When it comes to climate modelling, collaboration is essential. In this way, individual research institutes can pool their resources and capitalise on their respective strengths. To portray physical processes in the atmosphere, the AWI experts employ specially designed atmospheric models like ECHAM [TS1], which was developed by the Max Planck Institute for Meteorology, and the more recent IFS Model, which was developed by the European Centre for Medium-Range Weather Forecasts. However, these models do not reflect in detail processes in the ocean, which have a major influence on the climate. In response, the AWI has developed a special ocean model (FESOM), which simulates e.g. ocean currents and sea ice. For their climate simulations, AWI researchers have coupled the two atmospheric models and FESOM, yielding the “AWI Climate Model”. This allows them to run climate simulations that consider both the atmosphere and ocean in detail.
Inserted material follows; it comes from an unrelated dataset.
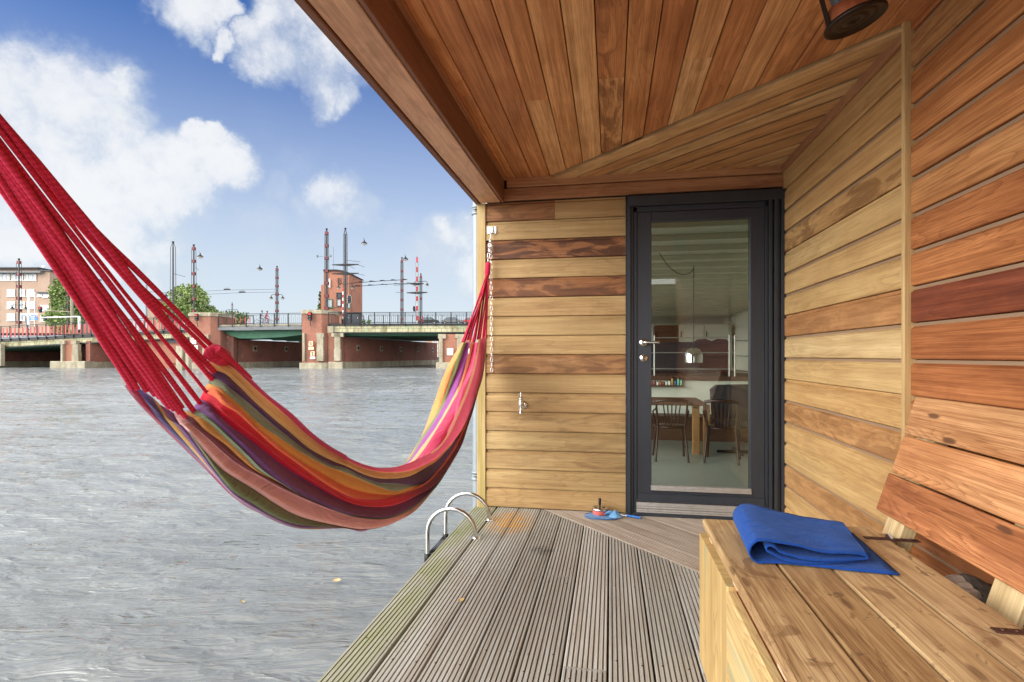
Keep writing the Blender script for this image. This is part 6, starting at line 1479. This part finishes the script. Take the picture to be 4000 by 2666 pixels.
# ================================================================== trees
def tree(px, pytop, pybot, Z, wpx, label, m, n=2600, shape='round', leafs=.32, lobes=9, seed=1):
    r = random.Random(seed); b = pt(px, pybot, Z); H = (pybot-pytop)/FP*Z; W = wpx/FP*Z/2; t_ = thing('tree' if shape != 'bush' else 'bush', label, 'tree' if shape != 'bush' else 'bush', b)
    mb = MB(); mb.tube([b, b+UP*H*.35, b+UP*H*.8+RT*.2], [W*.10+.12, W*.07+.1, .05], 8)
    if shape != 'bush':
        for k in range(7):
            a = k*2.4; h = H*(.3+.07*k); mb.tube([b+UP*h, b+UP*(h+H*.14)+(RT*math.cos(a)+FW*math.sin(a))*W*.55], [.12, .03], 5)
    mb.build('trunk', M['bark'], t_); mb = MB(); cl = []
    for k in range(lobes*3):
        f = r.random()
        if shape == 'column': z = H*(.08+.88*f); rad = W*(.95 if f < .55 else .95*(1-(f-.55)/.5)+.06); rr = rad*.55
        elif shape == 'bush': z = H*.5*f+H*.25; rad = W; rr = H*.35
        else: z = H*(.32+.56*f); rad = W*math.sqrt(max(.05, 1-((f-.45)/.62)**2)); rr = W*.34
        a = r.random()*6.283; q = rad*math.sqrt(r.random())*.75
        cl.append((b+UP*z+RT*math.cos(a)*q+FW*math.sin(a)*q*.8, rr*r.uniform(.6, 1.15), r.uniform(-.25, .25)))
    for k in range(n):
        c, rr, tn = r.choice(cl); v = Vector((r.gauss(0, 1), r.gauss(0, 1), r.gauss(0, 1))); v.normalize(); p = c+v*rr*(r.random()**.4)
        u = Vector((r.gauss(0, 1), r.gauss(0, 1), r.gauss(0, 1))).normalized(); w_ = u.orthogonal().normalized(); s = leafs*r.uniform(.5, 1.2); tone = min(1, max(0, .45+tn+r.uniform(-.3, .3)))
        mb.face([p-u*s, p+w_*s*.55, p+u*s, p-w_*s*.55], None, (tone, 0, 0))
    mb.build('crown', m, t_, fix=False)
tree(252, 1052, 1300, 96, 130, 'tall narrow green tree between the apartment building and the hammock cords', M['leaf1'], 9000, 'column', .28, 20, 3)
tree(310, 1150, 1300, 98, 80, 'lower green tree right of the tall narrow one, half behind the cords', M['leaf1'], 3000, 'round', .3, 9, 4)
tree(735, 1118, 1290, 110, 190, 'round leafy tree behind the left brick pier', M['leaf1'], 8000, 'round', .34, 16, 5)
tree(820, 1190, 1290, 112, 80, 'thin leafy tree right of the round one above the left pier', M['leaf1'], 1600, 'round', .3, 8, 6)
tree(640, 1180, 1290, 108, 70, 'small tree seen between the crimson cords', M['leaf1'], 1600, 'round', .3, 8, 7)
tree(905, 1219, 1282, 105, 130, 'wide low dark bush behind the middle span railing', M['leaf2'], 3600, 'bush', .25, 14, 8)
tree(1250, 1138, 1280, 86, 26, 'narrow dark conifer touching the left side of the brick tower', M['leaf2'], 1500, 'column', .22, 8, 9)
for px, lb in ((1422, 'tiny green shrub in a pot behind the right span railing'), (1442, 'second tiny shrub right of the first behind the railing')): tree(px, 1248, 1268, 80, 10, lb, M['leaf2'], 250, 'bush', .10, 4, px)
Using the AWI Climate Model, simulations can be run at both the global scale and in detail for specific regions. This is possible largely thanks to FESOM’s unique properties: unlike many other ocean models, FESOM does not use cube-shaped grid boxes. Rather, it employs the finite volume method. In simplified terms, it essentially casts a flexible net composed of triangles over the globe, producing prisms instead of cubes. The advantage: the triangles can be used to zoom in or out in order to examine specific areas – like individual ocean currents – in much higher resolution. AWI researchers have used this method e.g. to simulate the climatic phenomenon El Niño in higher resolution and over several centuries. In another case, the researchers calculated how currents under the Antarctic ice shelves could change in the future.

Since various physical formulas and parameters have to be processed for every grid box in each step, the amounts of data involved are immense. Consequently, climate modellers require high-performance supercomputers. For their climate simulations, AWI experts use e.g. the supercomputer at the German Climate Computing Center (DKRZ) in Hamburg, which they can access remotely.